Former President, Olusegun Obasanjo, has charged Nigerian youths to do more in contributing to the growth of the country.
He urged the youths not to allow anybody to tell them they “are too young to lead,” stressing that those frustrating the youth are not better endowed than them.
Obasanjo stated this on Thursday when the National Youths Council of Nigeria, NYCN, visited him at the Olusegun Obasanjo Presidential Library (OOPL), in Abeokuta, Ogun State.
Urging youths to do more, Obasanjo recalled that he started showing his leadership quality in Congo when he was less than 30 while on the military mission there.
The former president expressed worry over the growing number of youths who are yet to find themselves in the nation’s leadership positions unlike what was obtained in his time.

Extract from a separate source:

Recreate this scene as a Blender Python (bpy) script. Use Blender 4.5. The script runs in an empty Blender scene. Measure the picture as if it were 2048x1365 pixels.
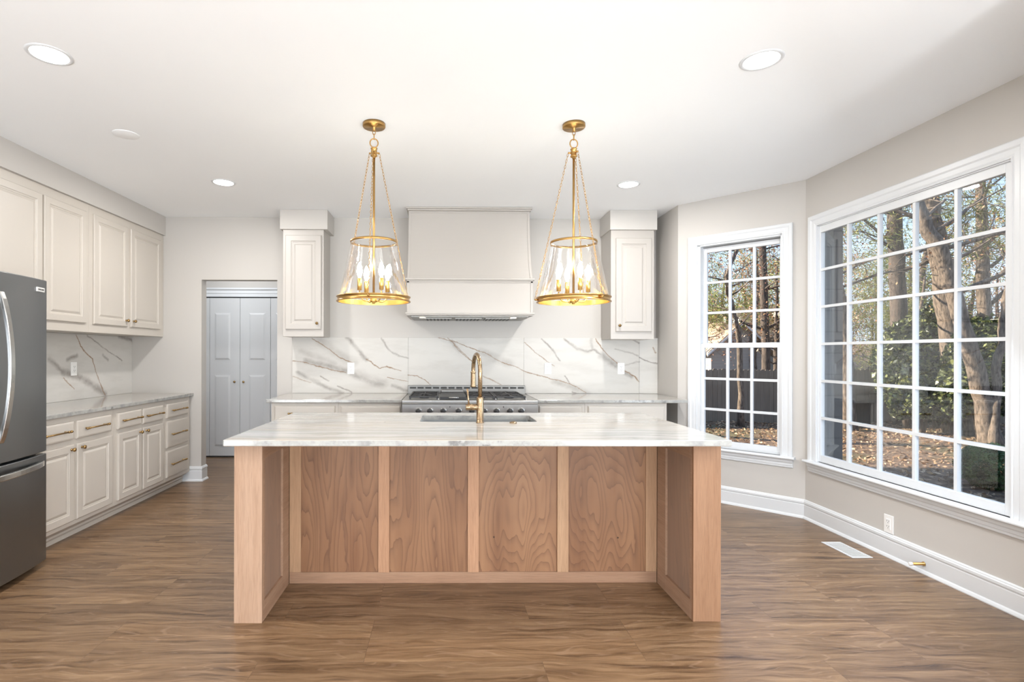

He stated that whatever he had achieved for himself or done for the country, were due to his having access to education.
Obasanjo also lamented that 13 million children are currently out of school in Nigeria.
He said: “Whatever I have done, I have done it because I was educated and the love I have for Nigeria. If I didn’t have education, I would not have been able to do what I have done and today, it pains me that more than 13million Nigerian children who should be in school are out of school.
“We don’t need additional teachers; you will only increase what those teachers get maybe by 40 per cent or something, we can even do two streams if we prepare for that and start two years from now and those children would have become product that would be able to make contributions and make their own life better and as well making the life of their families too better.
“I am so much concerned about the youths, the truth is, over 60 per cent of our populations are youths and under 30 years of age.
“Don’t let anybody tell you that you are too young, I started making contribution to the world when I was serving in Congo in 1960, I was only 24 years old. By the time I went to the war front, I was still under 35 years of age, by the time I became the Head of State, I was under 40 years of age.”